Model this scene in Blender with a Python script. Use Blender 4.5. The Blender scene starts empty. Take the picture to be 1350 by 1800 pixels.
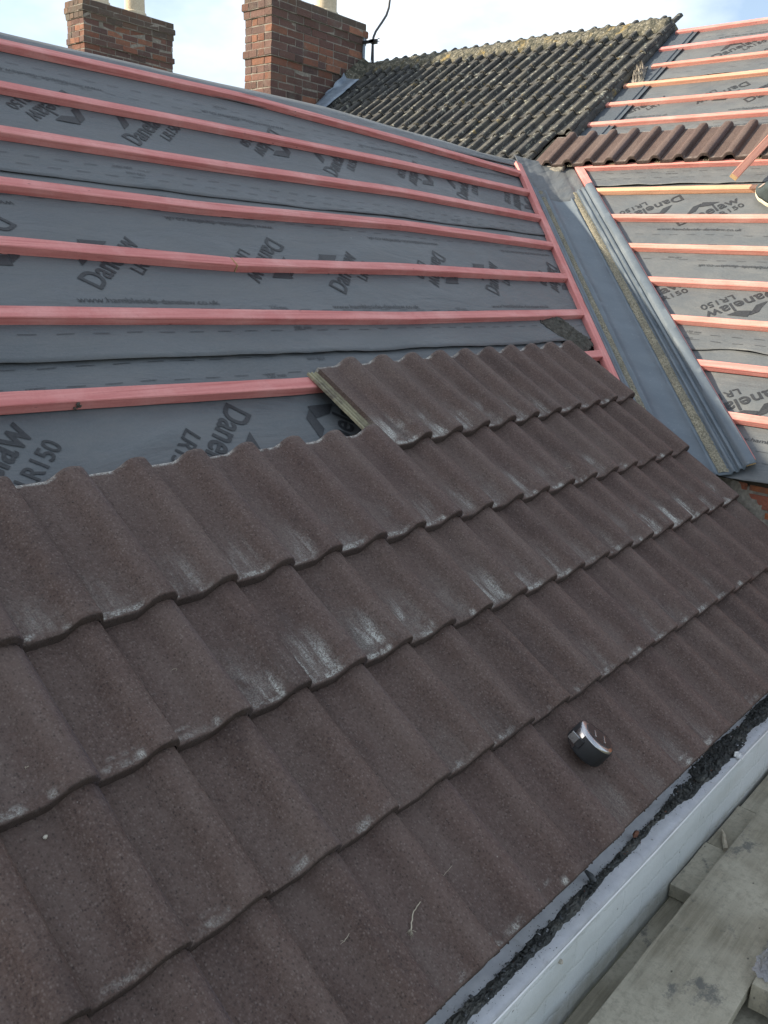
import bpy, bmesh, math, random
from mathutils import Vector, Matrix, noise
R = math.radians
random.seed(7)
sc = bpy.context.scene
C = sc.collection

# ------------------------------------------------------------------ camera
CAM_POS = Vector((-0.5974, -0.6175, 1.1418))
cr = Vector((0.6571771, -0.7518231, 0.0536683))
cd = Vector((-0.167371, -0.2149846, -0.9621687))
cf = Vector((0.7349185, 0.6233327, -0.2671163))
cam = bpy.data.cameras.new('camera'); camo = bpy.data.objects.new('camera', cam); C.objects.link(camo)
m = Matrix.Identity(4)
for i in range(3):
    m[i][0] = cr[i]; m[i][1] = -cd[i]; m[i][2] = -cf[i]; m[i][3] = CAM_POS[i]
camo.matrix_world = m
cam.sensor_fit = 'HORIZONTAL'; cam.sensor_width = 36; cam.lens = 1519.145/1350*36
cam.clip_start = 0.02; cam.clip_end = 4000
sc.camera = camo

# ------------------------------------------------------------------ sun and sky
SUN = Vector((-0.52, 0.68, 0.402)).normalized()       # direction towards the sun
elev = math.asin(SUN.z); azim = math.atan2(SUN.x, SUN.y)
sl = bpy.data.lights.new('sun', 'SUN'); so = bpy.data.objects.new('sun', sl); C.objects.link(so)
sl.energy = 5.0; sl.angle = R(0.6); sl.color = (1.0, 0.88, 0.70)
so.rotation_euler = SUN.to_track_quat('Z', 'Y').to_euler(); so.location = (-6, 8, 8)
w = bpy.data.worlds.new('World'); sc.world = w; w.use_nodes = True
nt = w.node_tree; nt.nodes.clear()
out = nt.nodes.new('ShaderNodeOutputWorld'); bg = nt.nodes.new('ShaderNodeBackground')
sky = nt.nodes.new('ShaderNodeTexSky'); sky.sky_type = 'NISHITA'; sky.sun_disc = False
sky.sun_elevation = elev; sky.sun_rotation = azim; sky.air_density = 1.0; sky.dust_density = 2.0; sky.ozone_density = 1.5
tc = nt.nodes.new('ShaderNodeTexCoord')
mp = nt.nodes.new('ShaderNodeMapping'); mp.inputs['Scale'].default_value = (1.0, 1.0, 2.2); mp.inputs['Location'].default_value = (0.35, 0.2, 0.1)
cn = nt.nodes.new('ShaderNodeTexNoise'); cn.inputs['Scale'].default_value = 3.2; cn.inputs['Detail'].default_value = 7; cn.inputs['Roughness'].default_value = 0.52
crp = nt.nodes.new('ShaderNodeValToRGB'); crp.color_ramp.elements[0].position = 0.41; crp.color_ramp.elements[1].position = 0.64; crp.color_ramp.elements[0].color = (0.16, 0.16, 0.16, 1)
mixc = nt.nodes.new('ShaderNodeMix'); mixc.data_type = 'RGBA'
mixc.inputs['B'].default_value = (5.4, 5.9, 6.4, 1)
nt.links.new(tc.outputs['Generated'], mp.inputs['Vector']); nt.links.new(mp.outputs['Vector'], cn.inputs['Vector'])
nt.links.new(cn.outputs['Fac'], crp.inputs['Fac']); nt.links.new(crp.outputs['Color'], mixc.inputs['Factor'])
nt.links.new(sky.outputs['Color'], mixc.inputs['A']); nt.links.new(mixc.outputs['Result'], bg.inputs['Color'])
bg.inputs['Strength'].default_value = 0.12
nt.links.new(bg.outputs['Background'], out.inputs['Surface'])
sc.view_settings.view_transform = 'Standard'; sc.view_settings.look = 'None'
sc.view_settings.gamma = 1; sc.view_settings.exposure = 1.0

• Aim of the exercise
Check each line of the data above for the word "scene", then state how many lines have it. Give the number alone.

• Result for this task
2